Considering you spoke about exposure, what is your take on letting the information known across other continents like the Middle East and beyond, in terms of investment and in terms of profiling Eswatini on its own, putting it together on a platform and getting it across to educate them on what is happening? 

The Minister of ICT has been working on a new branding strategy because we have reverted to our original name, Eswatini. We believe the tagline we will come up with will be all-encompassing whether it is talking about tourism or you talk about business or whatever.

How do you manage to combine the two strategic portfolios you handle, the ICT and Commerce Industry?

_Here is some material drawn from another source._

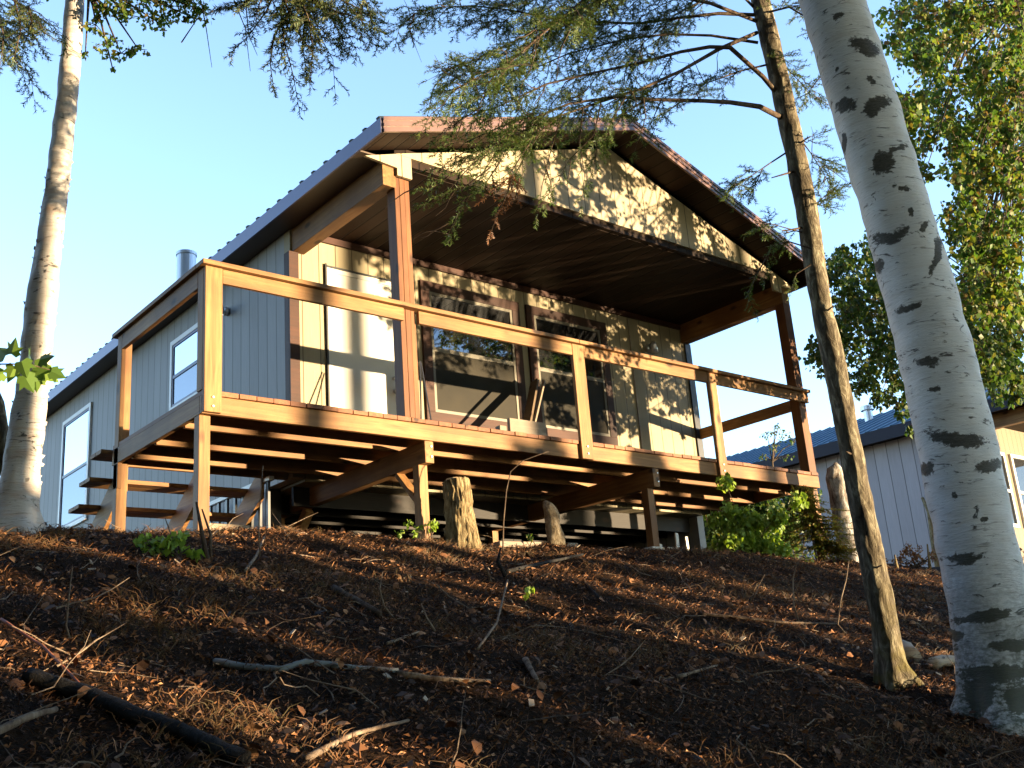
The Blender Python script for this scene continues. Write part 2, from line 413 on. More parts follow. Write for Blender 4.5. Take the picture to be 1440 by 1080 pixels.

I am able to manage it. The substantive Minister for ICT is Her Royal Highness, Princess Sikhanyiso.   She is indisposed for a while, and I am acting ICT Minister in the interim.  I just find natural synergies to combine what the Ministry of Commerce and Ministry of ICT are doing.  I will make a few examples, starting with our Revenue Services. For example, if you want to have a trading licence, you come to the Ministry of Commerce and apply, but, you have to go to the Revenue Service when you have to pay taxes. Once you have made your payments, you come back to finish the process; which is awful from an ease of doing business points of view. So now the Ministry of ICT is working with the Ministry of Commerce to ensure that you do everything you need to do in one place. That is an example. There are many synergies that I see. Businesses are complaining about the cost of the speed of the Internet and the accessibility, both small and huge and I feel I can fast track some of those actions, but the workload itself is quite enormous, and you rely on people. We are blessed with really talented people. So that makes it easy.